A BOURNEMOUTH driver successfully challenged two speed camera fines because of the poor quality of the images.

James Woolford, from Milton Road, is now urging other motorists to check the evidence against them in speed camera cases.

The 30-year-old land buyer received three notices of intended prosecution (NIPs) from the notorious speed camera on Holes Bay Road, Poole.

Unsure if he was responsible for all the alleged offences, James was advised to take the matter through the courts.

When the images captured by the camera were produced at Weymouth magistrates, they were so inconclusive the prosecution dropped two of the three charges.

“They were so blurred you couldn’t even see the numberplate, let alone read it,” he said.

“You certainly couldn’t see who the driver was.”

James was happy to admit the other offence as the numberplate could just be made out in the photo.

But he said people should contest the fines, rather than be pushed down the route of admitting guilt based on potentially flimsy evidence.

“The whole thrust of the speed camera system is to make people take the points and the conviction,” he said.

“I felt I was the one who had to prove my innocence when the law says you have to be proven guilty.”

Ian Belchamber, from campaign website Dorset Speed, said James’s case could open the floodgates for similar claims.

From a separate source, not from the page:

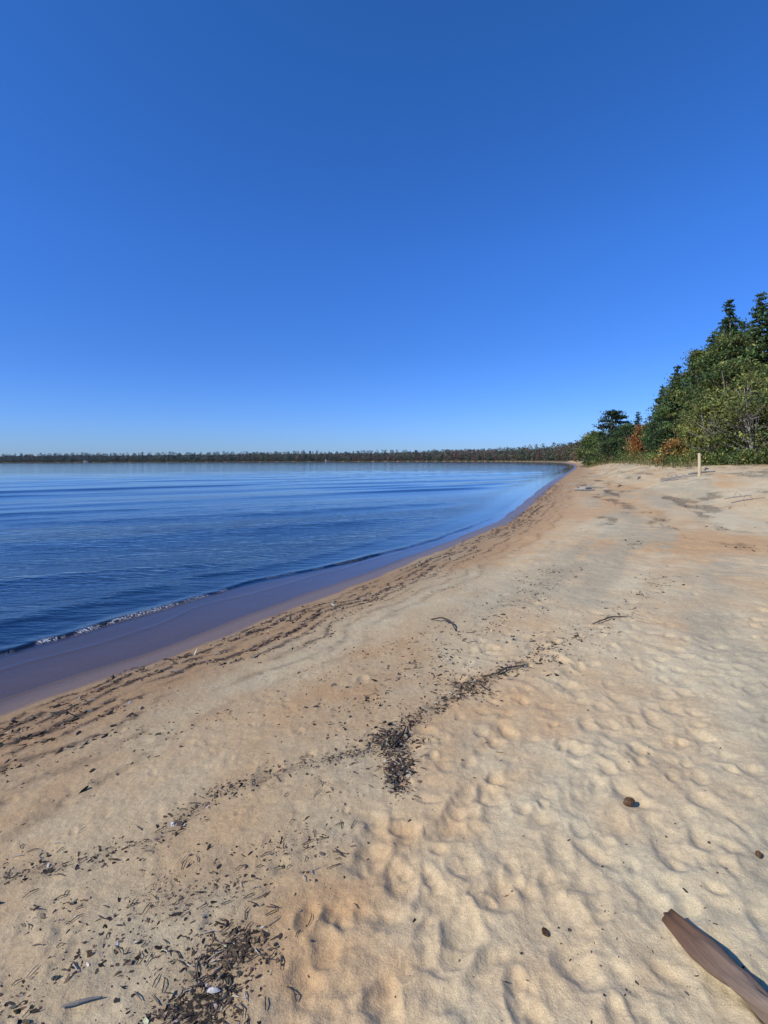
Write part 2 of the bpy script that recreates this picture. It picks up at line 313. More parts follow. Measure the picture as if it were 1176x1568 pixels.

“Hundreds, possibly thousands, of drivers may have received NIPs who should not have and some may have lost their licences as a result,” he said.

The Crown Prosecution Service said the two disputed cases should not have been dropped.

Instead, enhanced photographs should have been requested in which “the registration number would have been clear”.

A CPS spokesman said: “The Central Ticket Office, Traffic Prosecutions Unit and the CPS work closely to ensure people are only prosecuted when there is strong evidence to support the case.

“In this case, as a result of a misunderstanding, two summonses have been dismissed which could have resulted in a conviction.”